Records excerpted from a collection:
■ ■ ■ ■ ■

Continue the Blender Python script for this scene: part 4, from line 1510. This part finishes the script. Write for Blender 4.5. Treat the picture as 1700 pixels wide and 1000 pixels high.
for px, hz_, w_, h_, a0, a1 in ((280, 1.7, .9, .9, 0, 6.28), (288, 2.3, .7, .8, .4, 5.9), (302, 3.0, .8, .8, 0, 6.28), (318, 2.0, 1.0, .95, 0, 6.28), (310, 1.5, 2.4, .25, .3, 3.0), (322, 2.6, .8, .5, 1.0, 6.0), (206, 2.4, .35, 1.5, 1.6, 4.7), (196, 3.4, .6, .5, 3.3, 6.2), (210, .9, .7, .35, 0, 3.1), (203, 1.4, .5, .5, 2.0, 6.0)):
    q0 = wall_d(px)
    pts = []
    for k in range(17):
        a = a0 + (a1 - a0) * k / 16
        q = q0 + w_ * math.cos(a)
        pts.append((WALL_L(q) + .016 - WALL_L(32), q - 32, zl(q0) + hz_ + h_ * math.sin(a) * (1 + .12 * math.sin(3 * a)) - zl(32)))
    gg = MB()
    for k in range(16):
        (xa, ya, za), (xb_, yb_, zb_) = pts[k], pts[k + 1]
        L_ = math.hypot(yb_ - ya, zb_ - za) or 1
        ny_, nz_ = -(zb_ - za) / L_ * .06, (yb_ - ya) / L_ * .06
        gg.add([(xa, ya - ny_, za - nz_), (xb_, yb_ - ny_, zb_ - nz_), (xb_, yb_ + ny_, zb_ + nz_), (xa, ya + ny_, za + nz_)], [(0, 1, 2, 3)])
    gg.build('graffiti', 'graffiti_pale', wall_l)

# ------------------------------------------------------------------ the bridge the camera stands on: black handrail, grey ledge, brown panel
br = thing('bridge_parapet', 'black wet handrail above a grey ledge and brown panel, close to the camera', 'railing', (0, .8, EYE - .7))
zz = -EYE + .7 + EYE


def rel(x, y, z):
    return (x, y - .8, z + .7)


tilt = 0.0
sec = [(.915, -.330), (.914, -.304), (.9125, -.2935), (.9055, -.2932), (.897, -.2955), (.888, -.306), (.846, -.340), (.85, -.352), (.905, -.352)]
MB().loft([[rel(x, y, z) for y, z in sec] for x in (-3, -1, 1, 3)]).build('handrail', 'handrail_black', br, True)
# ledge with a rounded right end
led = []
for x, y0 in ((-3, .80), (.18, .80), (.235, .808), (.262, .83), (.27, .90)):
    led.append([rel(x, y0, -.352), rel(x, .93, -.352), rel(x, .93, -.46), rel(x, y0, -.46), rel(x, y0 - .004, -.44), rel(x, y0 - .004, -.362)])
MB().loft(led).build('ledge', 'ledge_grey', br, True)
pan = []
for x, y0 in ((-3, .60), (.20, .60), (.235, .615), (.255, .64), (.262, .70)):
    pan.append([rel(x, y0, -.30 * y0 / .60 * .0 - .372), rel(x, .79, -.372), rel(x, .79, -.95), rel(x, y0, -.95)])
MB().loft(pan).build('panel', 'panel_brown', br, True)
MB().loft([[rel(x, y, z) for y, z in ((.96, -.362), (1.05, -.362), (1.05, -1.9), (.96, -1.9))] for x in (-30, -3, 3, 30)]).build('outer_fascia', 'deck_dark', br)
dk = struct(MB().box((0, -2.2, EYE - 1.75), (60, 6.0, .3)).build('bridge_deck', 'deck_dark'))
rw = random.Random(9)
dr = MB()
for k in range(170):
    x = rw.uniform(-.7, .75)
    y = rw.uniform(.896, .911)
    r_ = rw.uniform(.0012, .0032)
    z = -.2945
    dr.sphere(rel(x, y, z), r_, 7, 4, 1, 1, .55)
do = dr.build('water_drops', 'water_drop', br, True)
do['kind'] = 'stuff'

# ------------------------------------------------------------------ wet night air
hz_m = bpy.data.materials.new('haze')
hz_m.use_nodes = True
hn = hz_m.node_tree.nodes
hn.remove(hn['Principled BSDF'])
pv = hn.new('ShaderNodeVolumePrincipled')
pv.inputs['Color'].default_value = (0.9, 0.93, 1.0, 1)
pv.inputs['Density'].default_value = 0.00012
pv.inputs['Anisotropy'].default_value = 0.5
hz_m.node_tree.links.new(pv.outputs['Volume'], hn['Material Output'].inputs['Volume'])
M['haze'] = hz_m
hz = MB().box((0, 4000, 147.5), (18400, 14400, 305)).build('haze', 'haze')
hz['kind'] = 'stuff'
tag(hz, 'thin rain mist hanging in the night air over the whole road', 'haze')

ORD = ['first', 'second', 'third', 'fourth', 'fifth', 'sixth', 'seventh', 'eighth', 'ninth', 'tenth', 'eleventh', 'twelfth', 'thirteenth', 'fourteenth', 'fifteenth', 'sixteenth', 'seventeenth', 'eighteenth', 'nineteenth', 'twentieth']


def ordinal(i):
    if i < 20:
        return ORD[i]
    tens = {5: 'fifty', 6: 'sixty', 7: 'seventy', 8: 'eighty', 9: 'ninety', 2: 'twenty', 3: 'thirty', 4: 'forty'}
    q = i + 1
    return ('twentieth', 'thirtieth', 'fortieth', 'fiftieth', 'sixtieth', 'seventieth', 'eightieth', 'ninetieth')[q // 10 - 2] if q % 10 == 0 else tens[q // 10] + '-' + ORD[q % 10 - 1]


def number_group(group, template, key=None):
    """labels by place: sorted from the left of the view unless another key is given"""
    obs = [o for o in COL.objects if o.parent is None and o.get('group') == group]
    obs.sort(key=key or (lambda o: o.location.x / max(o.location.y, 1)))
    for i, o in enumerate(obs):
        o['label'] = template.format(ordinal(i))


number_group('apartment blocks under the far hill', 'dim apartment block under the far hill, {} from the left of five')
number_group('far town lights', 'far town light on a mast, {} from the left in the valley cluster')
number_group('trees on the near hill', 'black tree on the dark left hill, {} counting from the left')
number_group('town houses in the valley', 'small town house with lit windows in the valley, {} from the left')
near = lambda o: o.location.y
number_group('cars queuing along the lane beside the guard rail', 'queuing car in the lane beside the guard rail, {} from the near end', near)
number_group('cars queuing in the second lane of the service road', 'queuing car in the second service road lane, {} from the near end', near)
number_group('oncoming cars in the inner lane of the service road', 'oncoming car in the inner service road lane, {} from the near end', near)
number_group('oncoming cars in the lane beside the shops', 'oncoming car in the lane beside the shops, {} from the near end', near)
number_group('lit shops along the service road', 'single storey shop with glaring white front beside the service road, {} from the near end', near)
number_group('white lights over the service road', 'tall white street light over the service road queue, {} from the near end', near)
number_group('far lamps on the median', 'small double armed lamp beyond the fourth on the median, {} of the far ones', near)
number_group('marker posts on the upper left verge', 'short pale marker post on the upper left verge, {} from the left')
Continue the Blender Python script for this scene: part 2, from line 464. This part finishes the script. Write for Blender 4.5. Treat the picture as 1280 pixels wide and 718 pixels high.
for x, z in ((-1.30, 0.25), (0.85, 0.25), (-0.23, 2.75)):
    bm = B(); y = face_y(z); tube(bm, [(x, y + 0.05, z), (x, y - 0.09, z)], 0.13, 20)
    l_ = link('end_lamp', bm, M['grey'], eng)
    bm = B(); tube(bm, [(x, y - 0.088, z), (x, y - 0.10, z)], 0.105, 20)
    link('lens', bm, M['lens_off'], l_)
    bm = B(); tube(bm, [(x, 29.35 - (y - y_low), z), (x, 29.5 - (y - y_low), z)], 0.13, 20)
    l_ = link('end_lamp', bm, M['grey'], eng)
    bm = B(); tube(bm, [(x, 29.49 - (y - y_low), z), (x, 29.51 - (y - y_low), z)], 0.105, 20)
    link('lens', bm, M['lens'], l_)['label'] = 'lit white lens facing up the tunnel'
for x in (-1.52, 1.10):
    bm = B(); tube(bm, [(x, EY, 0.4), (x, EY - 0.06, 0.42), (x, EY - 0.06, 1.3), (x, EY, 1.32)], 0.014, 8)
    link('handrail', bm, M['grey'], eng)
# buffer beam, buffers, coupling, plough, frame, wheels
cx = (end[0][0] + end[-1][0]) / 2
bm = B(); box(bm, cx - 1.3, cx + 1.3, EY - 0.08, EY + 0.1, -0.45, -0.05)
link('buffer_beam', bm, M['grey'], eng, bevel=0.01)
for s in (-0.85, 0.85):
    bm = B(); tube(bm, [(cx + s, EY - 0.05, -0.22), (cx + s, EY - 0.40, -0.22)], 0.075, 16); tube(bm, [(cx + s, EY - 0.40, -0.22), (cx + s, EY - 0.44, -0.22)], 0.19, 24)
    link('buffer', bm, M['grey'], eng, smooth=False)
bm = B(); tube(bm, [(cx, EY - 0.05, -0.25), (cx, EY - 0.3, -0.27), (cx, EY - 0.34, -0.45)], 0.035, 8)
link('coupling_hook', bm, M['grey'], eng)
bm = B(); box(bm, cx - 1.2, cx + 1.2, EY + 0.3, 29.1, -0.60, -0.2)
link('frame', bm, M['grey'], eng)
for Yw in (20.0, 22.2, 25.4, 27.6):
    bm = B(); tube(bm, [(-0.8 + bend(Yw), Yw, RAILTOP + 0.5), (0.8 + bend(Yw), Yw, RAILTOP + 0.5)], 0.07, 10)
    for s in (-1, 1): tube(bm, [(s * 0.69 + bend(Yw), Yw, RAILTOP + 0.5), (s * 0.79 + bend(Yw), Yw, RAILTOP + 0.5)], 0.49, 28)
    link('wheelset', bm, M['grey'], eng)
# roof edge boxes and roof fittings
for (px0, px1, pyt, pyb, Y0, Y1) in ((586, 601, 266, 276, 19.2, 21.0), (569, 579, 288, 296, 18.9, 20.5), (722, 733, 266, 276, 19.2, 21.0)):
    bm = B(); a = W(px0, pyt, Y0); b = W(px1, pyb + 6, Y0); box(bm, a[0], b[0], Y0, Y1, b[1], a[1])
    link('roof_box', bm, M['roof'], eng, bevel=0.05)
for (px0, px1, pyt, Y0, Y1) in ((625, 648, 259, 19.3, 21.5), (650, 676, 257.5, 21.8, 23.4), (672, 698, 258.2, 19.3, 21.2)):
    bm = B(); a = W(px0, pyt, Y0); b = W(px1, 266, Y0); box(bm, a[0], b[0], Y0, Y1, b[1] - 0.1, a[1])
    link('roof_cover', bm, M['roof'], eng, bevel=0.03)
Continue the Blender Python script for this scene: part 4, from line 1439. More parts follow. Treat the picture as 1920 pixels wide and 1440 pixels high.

■ ■ ■ ■ ■

» **GIVEN INSTRUCTION**
Quote exactly the stretch of lines above that starts at the first one and ends at the line with "gg.build('graffiti', 'graffiti_pale', wall_l)", and nothing beyond it.

» **COMPLETED TASK**
Continue the Blender Python script for this scene: part 4, from line 1510. This part finishes the script. Write for Blender 4.5. Treat the picture as 1700 pixels wide and 1000 pixels high.
for px, hz_, w_, h_, a0, a1 in ((280, 1.7, .9, .9, 0, 6.28), (288, 2.3, .7, .8, .4, 5.9), (302, 3.0, .8, .8, 0, 6.28), (318, 2.0, 1.0, .95, 0, 6.28), (310, 1.5, 2.4, .25, .3, 3.0), (322, 2.6, .8, .5, 1.0, 6.0), (206, 2.4, .35, 1.5, 1.6, 4.7), (196, 3.4, .6, .5, 3.3, 6.2), (210, .9, .7, .35, 0, 3.1), (203, 1.4, .5, .5, 2.0, 6.0)):
    q0 = wall_d(px)
    pts = []
    for k in range(17):
        a = a0 + (a1 - a0) * k / 16
        q = q0 + w_ * math.cos(a)
        pts.append((WALL_L(q) + .016 - WALL_L(32), q - 32, zl(q0) + hz_ + h_ * math.sin(a) * (1 + .12 * math.sin(3 * a)) - zl(32)))
    gg = MB()
    for k in range(16):
        (xa, ya, za), (xb_, yb_, zb_) = pts[k], pts[k + 1]
        L_ = math.hypot(yb_ - ya, zb_ - za) or 1
        ny_, nz_ = -(zb_ - za) / L_ * .06, (yb_ - ya) / L_ * .06
        gg.add([(xa, ya - ny_, za - nz_), (xb_, yb_ - ny_, zb_ - nz_), (xb_, yb_ + ny_, zb_ + nz_), (xa, ya + ny_, za + nz_)], [(0, 1, 2, 3)])
    gg.build('graffiti', 'graffiti_pale', wall_l)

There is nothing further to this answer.